Fr Z, sock trolls are explained by multiverse theory. They (as well as ducks when you are out hunting them) are capable of traveling between universes parallel universes.
Theodore,
THAT explains the affinity between Labradors and socks — they practice on the socks so as to be ready for the ducks.
Although my oldest Lab prefers my work gloves . . . and she is the one who flushed a mallard out of a 20′ long, 18″ steel culvert and ran all the way through in pursuit, emerging muddy but unbowed at the opposite end (and thankfully “whoaing” long enough for my partner to dispatch the mallard before retrieving it).
Work gloves have never gone through the wash, but just about everything else has at one time or another (including sharpies, red flannel sock in the whitewash, and a phone though thankfully an old cheap one).

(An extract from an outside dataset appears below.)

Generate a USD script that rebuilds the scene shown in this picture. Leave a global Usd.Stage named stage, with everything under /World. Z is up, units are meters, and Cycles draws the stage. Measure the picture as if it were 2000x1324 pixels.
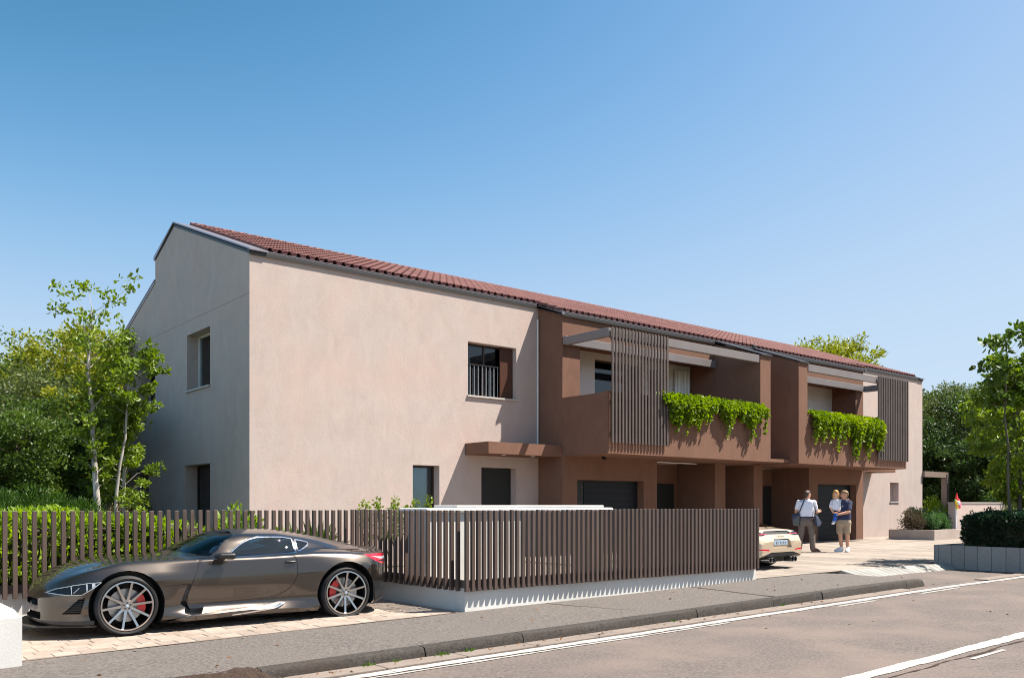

I have vast experience removing stains from crayons that have gone through the washer and dryer, but I’m guessing your problem isn’t crayons, Father… :)
The other day I left my wallet in the back pocket of my jeans then washed them. Don’t do that.
Re Jenny’s comment on dryers and crayons: You haven’t lived till your kids leave a box of crayons on top of a heater vent…
Craig,
“GIVE BLOOD – PLAY RUGBY”
sock troll?…. try and clean out the conduit/vent hose from your dryer. You may find some errant sockage there!
The sock troll strikes at least twice a month here…
I will never forget the time when I bought what I thought was laundry detergent and used it to do laundry…then I realized it wasn’t detergent but fabric softener.
=P
Ah yes, the ghostly remains of the forgotten Kleenex are one of those things you learn to remember.
I have also done the brand-new red Gel pen in a load of whites, and black is just as bad…
The crayon (green, I believe) also happened once upon a time.
Growing up in a large family one learns that money washes remarkably well.
The iPod that went through 4 months ago just got its second life back. (Murphy’s Law: When all else fails hit it with a hammer.)
The cheap Leatherman that went through a couple of years ago and came out in 53 pieces is favorite.
Not only does lipstick not like to wash off, it likes to spread the wealth too…
FYI, those sticky 3M lint/dog hair rollers work wonders on getting Kleenex remains off clothing.
APX: Good tip!
If we may digress, there was the unforgettable time as a newlywed when I ran out of laundry detergent and figured dish soap would work as well. The machine was a front-loader in our tiny kitchen and the foam billowed out all over the place. An I Love Lucy episode could have been based on it.
I saw that happen once when a visitor loaded the dishwasher. Hijinx ensued.
crayons – check, pens – check , red cloth with the whites – check. Hidden pack of gum that stayed inside my son’s pocket and made it through the wash all the way to the dryer – check.
~try getting all the goo off the inside of the dryer ..
@Janine
I accidentally put a Bic pen through the wash in my parents’ brand new fancy washer and dryer about 8 years ago, and the black ink is still smeared all over the inside of the dryer. Ooooh, I caught heck for that one. Sadly, I wasn’t banned from doing laundry, heh.